Con il discorso del 3 gennaio 1925 Mussolini dichiarò: assumo io solo, la responsabilità politica, morale, storica di quel che è avvenuto (tranne quella penale commentò Giovanni Amendola e poi Ernesto Rossi). Spavaldamente aggiunse davanti a un’aula disarmata e prona: Se il fascismo è un’associazione a delinquere, e non un’avventura superba della migliore gioventù italiana, io ne sono il capo.
La fase del 1920-1922 è stata abbondantemente lumeggiata anche delle vicende del decennio compresa la fase del conflitto.
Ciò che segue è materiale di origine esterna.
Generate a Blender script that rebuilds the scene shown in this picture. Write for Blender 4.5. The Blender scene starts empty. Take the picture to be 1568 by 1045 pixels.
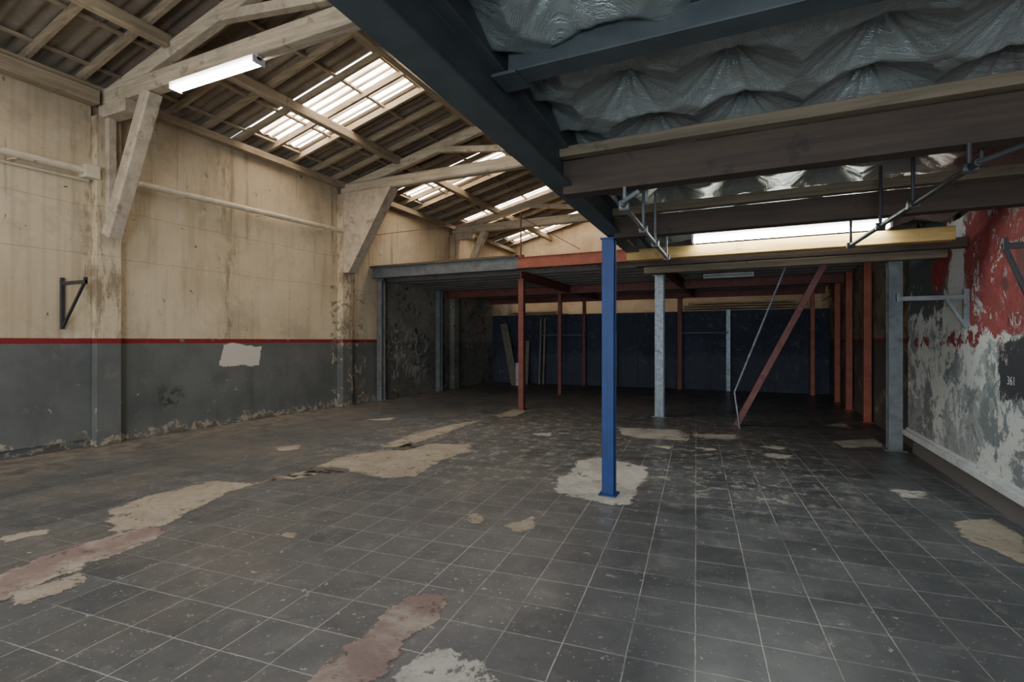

La violenza colpisce a morte la democrazia parlamentare ancora in fasce. Le vicende non possono essere messe tra parentesi.
Si ha uno spostamento del centro di gravità non dalle Camere al governo ma al Capo del governo, con correlativa degradazione del Parlamento a organo secondario e periferico.
Con la legge elettorale del 1924 si tornò all’antico.

Poi, dopo l’Aventino e la successiva decadenza non resterà che l’esilio per i Popolari e L’emigrazione antifascista organizzata del novembre del 1926 per tanti esponenti socialisti e repubblicani, mentre De Gasperi durante il viaggio preparato da Spataro fu arrestato a Firenze.

La ricchezza dei dati della ricerca condotta dagli autori Argondizzo e Buonomo è notevole, soprattutto intorno alla riforma regolamentare con un patrimonio di fonti interne ineguagliabile che solo il Parlamento può salvaguardare!